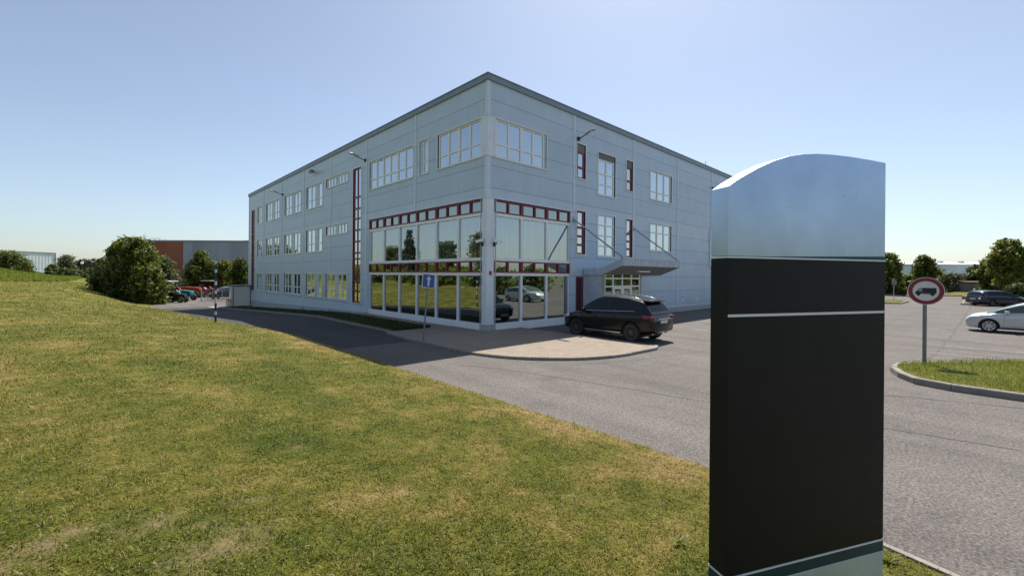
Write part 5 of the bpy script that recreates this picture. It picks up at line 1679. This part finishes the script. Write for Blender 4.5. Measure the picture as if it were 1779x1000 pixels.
def lz(xy): return float(lawn_z(xy[0], xy[1]))
# row along the fence on the left
TL = 'trees and bushes along the wire fence'
def T(u, Y, *a, **k):
    xy = px(u, Y); z = k.pop('z', None)
    if z is None: z = float(lawn_z(*xy)) - .05
    return tree(a[0], a[1], xy, z, *a[2:], **k)
T(232, 58, 'broadleaf_tree', 'tallest dense green tree in the clump by the wire fence, front middle', 8.3, 2.9, M['leaf_mid'], 101, TL, 13000, .2, 'oval', base=.02)
T(198, 66, 'conifer_tree', 'dark conifer at the left edge of the clump by the wire fence', 7.2, 3.2, M['leaf_dark'], 102, TL, 10000, .20, 'cone', base=.02)
T(218, 62, 'broadleaf_tree', 'mid green tree rising between the dark conifer and the tallest tree', 8.6, 3.0, M['leaf_mid'], 103, TL, 9000, .21, 'round', base=.1)
T(260, 62, 'conifer_tree', 'slim pointed conifer at the right end of the clump before the rust red wall', 8.6, 2.0, M['leaf_mid'], 104, TL, 8000, .18, 'cone', base=.05)
T(256, 55.8, 'shrub', 'dark green shrub at the foot of the wire fence beside the lane', 4.9, 2.4, M['leaf_mid'], 105, TL, 9000, .17, 'bush', base=.02, cat='shrub')
T(222, 57, 'shrub', 'dark low shrub under the tallest tree facing the lawn', 4.4, 2.9, M['leaf_dark'], 106, TL, 9000, .18, 'bush', base=.02, cat='shrub')
T(192, 62, 'shrub', 'dark low shrub at the left foot of the tree clump', 3.6, 2.6, M['leaf_dark'], 107, TL, 7000, .18, 'bush', base=.02, cat='shrub')
T(283, 71, 'broadleaf_tree', 'lighter thin tree right of the clump above the tractors', 6.6, 2.3, M['leaf_pale'], 108, TL, 5200, .17, 'round', base=.12, z=-1.4)
T(174, 76, 'conifer_tree', 'small dark conifer behind the clump near the lawn end', 5.0, 1.7, M['leaf_dark'], 109, TL, 4500, .2, 'cone', base=.02)
# trees in front of the grey hall
TH = 'trees in front of the grey hall'
T(349, 86, 'broadleaf_tree', 'tallest dark green tree in front of the grey hall wall', 8.2, 3.0, M['leaf_mid'], 111, TH, 9500, .22, 'round', base=.03, z=-1.4)
T(387, 88, 'broadleaf_tree', 'light green tree in the middle of the grey hall row', 6.5, 2.6, M['leaf_light'], 112, TH, 6500, .2, 'round', base=.05, z=-1.4)
T(418, 84, 'broadleaf_tree', 'dark tree in the hall row next to the office wall', 6.7, 2.3, M['leaf_dark'], 113, TH, 7000, .2, 'round', base=.03, z=-1.4)
T(403, 96, 'broadleaf_tree', 'pale green tree between the middle and the last tree of the hall row', 6.2, 2.4, M['leaf_light'], 114, TH, 5000, .2, 'round', base=.05, z=-1.4)
T(334, 92, 'shrub', 'low dark bush left of the tallest tree before the grey hall', 3.4, 2.2, M['leaf_dark'], 115, TH, 5000, .19, 'bush', base=.02, cat='shrub', z=-1.4)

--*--

Return to the listing above and set it down exactly, leaving out its pictures.

The solution:
Write part 5 of the bpy script that recreates this picture. It picks up at line 1679. This part finishes the script. Write for Blender 4.5. Measure the picture as if it were 1779x1000 pixels.
def lz(xy): return float(lawn_z(xy[0], xy[1]))
# row along the fence on the left
TL = 'trees and bushes along the wire fence'
def T(u, Y, *a, **k):
    xy = px(u, Y); z = k.pop('z', None)
    if z is None: z = float(lawn_z(*xy)) - .05
    return tree(a[0], a[1], xy, z, *a[2:], **k)
T(232, 58, 'broadleaf_tree', 'tallest dense green tree in the clump by the wire fence, front middle', 8.3, 2.9, M['leaf_mid'], 101, TL, 13000, .2, 'oval', base=.02)
T(198, 66, 'conifer_tree', 'dark conifer at the left edge of the clump by the wire fence', 7.2, 3.2, M['leaf_dark'], 102, TL, 10000, .20, 'cone', base=.02)
T(218, 62, 'broadleaf_tree', 'mid green tree rising between the dark conifer and the tallest tree', 8.6, 3.0, M['leaf_mid'], 103, TL, 9000, .21, 'round', base=.1)
T(260, 62, 'conifer_tree', 'slim pointed conifer at the right end of the clump before the rust red wall', 8.6, 2.0, M['leaf_mid'], 104, TL, 8000, .18, 'cone', base=.05)
T(256, 55.8, 'shrub', 'dark green shrub at the foot of the wire fence beside the lane', 4.9, 2.4, M['leaf_mid'], 105, TL, 9000, .17, 'bush', base=.02, cat='shrub')
T(222, 57, 'shrub', 'dark low shrub under the tallest tree facing the lawn', 4.4, 2.9, M['leaf_dark'], 106, TL, 9000, .18, 'bush', base=.02, cat='shrub')
T(192, 62, 'shrub', 'dark low shrub at the left foot of the tree clump', 3.6, 2.6, M['leaf_dark'], 107, TL, 7000, .18, 'bush', base=.02, cat='shrub')
T(283, 71, 'broadleaf_tree', 'lighter thin tree right of the clump above the tractors', 6.6, 2.3, M['leaf_pale'], 108, TL, 5200, .17, 'round', base=.12, z=-1.4)
T(174, 76, 'conifer_tree', 'small dark conifer behind the clump near the lawn end', 5.0, 1.7, M['leaf_dark'], 109, TL, 4500, .2, 'cone', base=.02)
# trees in front of the grey hall
TH = 'trees in front of the grey hall'
T(349, 86, 'broadleaf_tree', 'tallest dark green tree in front of the grey hall wall', 8.2, 3.0, M['leaf_mid'], 111, TH, 9500, .22, 'round', base=.03, z=-1.4)
T(387, 88, 'broadleaf_tree', 'light green tree in the middle of the grey hall row', 6.5, 2.6, M['leaf_light'], 112, TH, 6500, .2, 'round', base=.05, z=-1.4)
T(418, 84, 'broadleaf_tree', 'dark tree in the hall row next to the office wall', 6.7, 2.3, M['leaf_dark'], 113, TH, 7000, .2, 'round', base=.03, z=-1.4)
T(403, 96, 'broadleaf_tree', 'pale green tree between the middle and the last tree of the hall row', 6.2, 2.4, M['leaf_light'], 114, TH, 5000, .2, 'round', base=.05, z=-1.4)
T(334, 92, 'shrub', 'low dark bush left of the tallest tree before the grey hall', 3.4, 2.2, M['leaf_dark'], 115, TH, 5000, .19, 'bush', base=.02, cat='shrub', z=-1.4)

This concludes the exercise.